When we contrast our experience in one situation with that of another, we have two things to compare. Once we can connect more fully to our experience, or once it makes more sense, or there is a qualitative shift in our sensations, there is such a sense of relief. It's like a recipe we've perfected, a relationship we like, or a movement that feels graceful and elegant. It is the contrast that creates clarity, and it is clarity that guides our life.

Movement test

  1. Lie on your back, bend one knee. Push on the foot to lift the hip and gently roll the pelvis to the side. Keep the knee over the foot, do not tilt it to the side. Do an easy movement without straining or pinching the low back. Make seven or eight movements.

  2. Pause a moment with the pelvis down.

  3. Then, lift the opposite shoulder as you lift the hip. Right shoulder, left hip, for example. Do both at once so they run into each other. Feel how lifting the shoulder stops the rolling of the pelvis. Move gently, no need to force. Do this seven or eight times, sensing the clunk (my word) as the shoulder and hip bump into each other along their path. If this is not clear, you can raise the arm toward the ceiling and reach forward with the arm as you lift the hip.

  4. Then leave the shoulder quiet and go back to rolling the pelvis. Without more effort, does it move easier? Is more of you rolling? Is there some ease or pleasure to the movement that wasn't there before?

  5. Can you feel that something changed? You just created a clearer pathway for your hip! You can transfer force through your torso from your foot with less interference! You didn't suddenly get stronger so you can fight harder with yourself. It's common that when we encounter a block in our movement, we feel weak. We think we need to strengthen the muscles to overcome the block when what we really need is to stop over-contracting in a way that creates a traffic jam. Once you let go, you can access your true strength. Your muscles and energy are available for you to do things with, you can move forward, you can swing your leg to take the next step.

But why is it easier? Because you:

  • tested the path

  • blocked the path

  • cleared the path

  • tested again and felt the difference (One thing is not like the other.)

The brain knows what to do with this, even if you don't. That's okay. You are a functioning human who can learn. This experiment is a basic application of variables and constraints.
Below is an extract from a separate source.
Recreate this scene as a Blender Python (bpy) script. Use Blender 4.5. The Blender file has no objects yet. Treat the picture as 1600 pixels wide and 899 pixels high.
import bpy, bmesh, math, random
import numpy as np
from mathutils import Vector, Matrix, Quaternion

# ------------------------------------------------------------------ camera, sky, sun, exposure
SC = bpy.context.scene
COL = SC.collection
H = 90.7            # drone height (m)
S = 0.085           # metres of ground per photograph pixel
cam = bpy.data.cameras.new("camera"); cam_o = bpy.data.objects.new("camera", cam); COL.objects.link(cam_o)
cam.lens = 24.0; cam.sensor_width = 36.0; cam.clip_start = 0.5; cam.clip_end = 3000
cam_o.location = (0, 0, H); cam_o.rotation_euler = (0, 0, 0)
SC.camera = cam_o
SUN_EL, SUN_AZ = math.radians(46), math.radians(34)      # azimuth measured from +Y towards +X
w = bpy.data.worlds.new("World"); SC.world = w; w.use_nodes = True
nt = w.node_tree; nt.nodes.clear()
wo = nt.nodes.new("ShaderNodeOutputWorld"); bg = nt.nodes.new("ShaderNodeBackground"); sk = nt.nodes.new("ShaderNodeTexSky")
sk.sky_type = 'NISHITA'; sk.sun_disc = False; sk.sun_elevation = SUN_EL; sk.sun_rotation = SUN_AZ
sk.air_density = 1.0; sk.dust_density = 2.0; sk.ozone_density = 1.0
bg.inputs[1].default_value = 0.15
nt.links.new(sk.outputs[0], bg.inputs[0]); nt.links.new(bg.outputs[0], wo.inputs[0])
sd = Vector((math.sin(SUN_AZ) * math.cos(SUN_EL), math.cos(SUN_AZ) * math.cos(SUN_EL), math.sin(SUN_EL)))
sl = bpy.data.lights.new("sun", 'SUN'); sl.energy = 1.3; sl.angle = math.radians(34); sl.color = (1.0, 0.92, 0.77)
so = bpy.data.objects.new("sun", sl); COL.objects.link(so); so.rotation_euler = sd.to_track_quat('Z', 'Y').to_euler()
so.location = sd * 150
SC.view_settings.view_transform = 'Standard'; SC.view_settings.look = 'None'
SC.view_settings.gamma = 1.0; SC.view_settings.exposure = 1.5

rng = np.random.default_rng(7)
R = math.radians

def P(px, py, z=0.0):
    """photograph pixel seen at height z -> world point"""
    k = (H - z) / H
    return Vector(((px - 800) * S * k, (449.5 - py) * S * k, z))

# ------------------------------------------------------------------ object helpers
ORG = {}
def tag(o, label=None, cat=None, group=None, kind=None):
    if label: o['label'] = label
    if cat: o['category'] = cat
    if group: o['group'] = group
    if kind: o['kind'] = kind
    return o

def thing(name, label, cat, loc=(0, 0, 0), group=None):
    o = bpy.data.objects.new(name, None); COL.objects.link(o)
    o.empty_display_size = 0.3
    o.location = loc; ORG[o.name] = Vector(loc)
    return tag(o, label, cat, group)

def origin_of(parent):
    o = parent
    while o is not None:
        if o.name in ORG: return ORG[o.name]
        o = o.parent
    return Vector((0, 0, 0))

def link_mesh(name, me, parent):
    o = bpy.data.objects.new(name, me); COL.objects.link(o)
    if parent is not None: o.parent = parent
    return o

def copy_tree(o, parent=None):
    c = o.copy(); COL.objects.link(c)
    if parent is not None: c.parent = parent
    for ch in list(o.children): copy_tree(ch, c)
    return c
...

Moshe uses many more complex variables in his lessons, as do I in my private practice, but you get the gist.

(Note that this very thing often happens when we walk: We have a chronic activation of one pattern—like hunching the shoulder—and another pattern that tries to move—like swinging the leg—but we run into the first pattern, and thus have to use more effort for the second, and then we get tired, injured, or sick...)

* * *

“Although the world is full of suffering, it is full also of the overcoming of it.”

― Helen Keller


We must re-establish the function of attending to oneself, to one’s desires, to one’s needs, to the feelings of the body. Then we will find an integration of the fluency of movement through each joint into action where the integration itself is a new way of being.